Une affirmation qui ne rassure pas. « Le budget de l’enseignement supérieur n’est pas sanctuarisé mais en baisse notamment sous l’effet de l’inflation. En fait, les universités assument le financement des nouvelles mesures au prix de restrictions tous azimuts, de dégradations des conditions d’études et de travail, de suppressions de filières, de gel de postes », commente Marc Champesme, du Snesup, principal syndicat des enseignants du supérieur. Les principes qui ont prévalu au choix des universités ponctionnées laisse septique cet élu au Cneser «Le ministère a décortiqué le fonctionnement de neuf fonds de roulement. Il en a tiré des critères qui ont abouti au choix de la cinquantaine d’établissements ponctionnés. »
Forcer les écoles à augmenter leurs frais d’inscriptions
A Lyon 3, pour le président Jacques Comby, le contexte c’est la sous-dotation en postes que doit supporter son université. Sa contribution à l’effort national en quelque sorte « Il manque 250 postes si je les multiplie par le salaire annuel de 65 000 euros, cela fait une belle économie pour l’Etat », s’impatiente-t-il. Et puis, il y a les travaux d’entretien des bâtiments, la rénovation des corniches à entreprendre estimées à plus d’un millions d’euros ou encore le projet de maison de l’entreprenariat, prévu au plan prévisionnel d’investissements, six millions déjà engagés sur le fameux fonds de roulement qui vient d’être amputé. « Encore une raison que me fait rager », conclut-il.

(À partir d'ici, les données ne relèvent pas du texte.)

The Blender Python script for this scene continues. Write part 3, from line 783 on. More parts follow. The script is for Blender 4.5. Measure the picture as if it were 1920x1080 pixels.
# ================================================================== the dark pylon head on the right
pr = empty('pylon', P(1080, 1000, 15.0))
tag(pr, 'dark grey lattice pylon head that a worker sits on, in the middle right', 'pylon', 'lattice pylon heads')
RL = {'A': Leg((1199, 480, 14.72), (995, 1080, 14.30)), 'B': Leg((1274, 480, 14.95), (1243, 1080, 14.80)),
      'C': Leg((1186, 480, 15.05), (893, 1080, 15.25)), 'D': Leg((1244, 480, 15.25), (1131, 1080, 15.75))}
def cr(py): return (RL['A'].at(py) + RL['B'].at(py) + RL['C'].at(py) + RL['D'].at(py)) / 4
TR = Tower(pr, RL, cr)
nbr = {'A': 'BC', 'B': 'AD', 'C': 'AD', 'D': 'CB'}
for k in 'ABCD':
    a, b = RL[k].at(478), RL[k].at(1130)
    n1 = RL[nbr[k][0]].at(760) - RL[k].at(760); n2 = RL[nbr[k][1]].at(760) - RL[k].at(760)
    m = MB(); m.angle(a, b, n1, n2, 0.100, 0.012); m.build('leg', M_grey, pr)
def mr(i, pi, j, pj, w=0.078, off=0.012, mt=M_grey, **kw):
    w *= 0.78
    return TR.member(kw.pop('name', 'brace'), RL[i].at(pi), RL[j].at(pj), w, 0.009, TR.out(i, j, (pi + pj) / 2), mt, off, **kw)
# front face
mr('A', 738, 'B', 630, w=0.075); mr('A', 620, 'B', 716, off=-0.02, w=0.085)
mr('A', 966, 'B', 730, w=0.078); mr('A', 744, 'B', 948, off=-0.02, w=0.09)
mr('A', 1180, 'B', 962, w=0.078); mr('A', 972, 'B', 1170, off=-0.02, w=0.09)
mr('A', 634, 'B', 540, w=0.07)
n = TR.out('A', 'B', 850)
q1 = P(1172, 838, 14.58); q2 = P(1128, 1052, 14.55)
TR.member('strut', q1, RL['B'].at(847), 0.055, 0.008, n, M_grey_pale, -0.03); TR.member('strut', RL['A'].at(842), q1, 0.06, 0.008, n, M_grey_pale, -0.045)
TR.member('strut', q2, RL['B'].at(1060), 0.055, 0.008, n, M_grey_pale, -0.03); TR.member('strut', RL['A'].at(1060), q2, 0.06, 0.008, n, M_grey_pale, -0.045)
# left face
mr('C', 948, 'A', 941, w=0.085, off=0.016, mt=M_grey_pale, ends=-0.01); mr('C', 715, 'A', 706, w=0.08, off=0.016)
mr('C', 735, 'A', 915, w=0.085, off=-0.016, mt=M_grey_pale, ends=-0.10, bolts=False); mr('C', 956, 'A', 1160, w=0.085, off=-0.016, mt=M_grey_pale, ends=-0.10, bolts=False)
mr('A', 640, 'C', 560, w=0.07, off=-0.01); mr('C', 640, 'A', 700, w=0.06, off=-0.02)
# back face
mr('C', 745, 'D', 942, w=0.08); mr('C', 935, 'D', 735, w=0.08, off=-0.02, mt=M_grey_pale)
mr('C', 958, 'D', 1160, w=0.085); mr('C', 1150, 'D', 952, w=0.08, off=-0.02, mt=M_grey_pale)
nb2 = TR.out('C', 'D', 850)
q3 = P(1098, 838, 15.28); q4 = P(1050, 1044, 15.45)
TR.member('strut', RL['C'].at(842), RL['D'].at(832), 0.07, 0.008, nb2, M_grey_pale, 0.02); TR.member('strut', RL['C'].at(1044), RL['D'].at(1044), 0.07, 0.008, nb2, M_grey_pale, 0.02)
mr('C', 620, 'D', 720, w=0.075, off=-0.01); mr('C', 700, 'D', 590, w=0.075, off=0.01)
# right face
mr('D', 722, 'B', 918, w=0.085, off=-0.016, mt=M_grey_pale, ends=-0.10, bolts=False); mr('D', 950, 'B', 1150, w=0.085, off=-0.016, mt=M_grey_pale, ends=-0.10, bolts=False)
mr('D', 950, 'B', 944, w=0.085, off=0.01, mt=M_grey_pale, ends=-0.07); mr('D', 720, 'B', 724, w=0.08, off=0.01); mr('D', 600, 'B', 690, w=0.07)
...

Vent debout, une quarantaine d’élus du Cneser ont adopté une motion proposée par les représentants du syndicat étudiant, l’Unef : «Ces prélèvements obèrent la capacité des établissements à investir et sont une fuite en avant qui ne répond pas à la pénurie budgétaire de l’enseignement supérieur. C’est aussi une remise en cause de l’accès à l’enseignement supérieur sans sélection par les moyens qui sous-entend une volonté de forcer les écoles à augmenter leurs frais d’inscriptions », y lit-on. La motion propose à Najat Vallaud Belkacem de s’intéresser au Crédit Impôt recherche dont six milliards d’euros sont partis en fumée.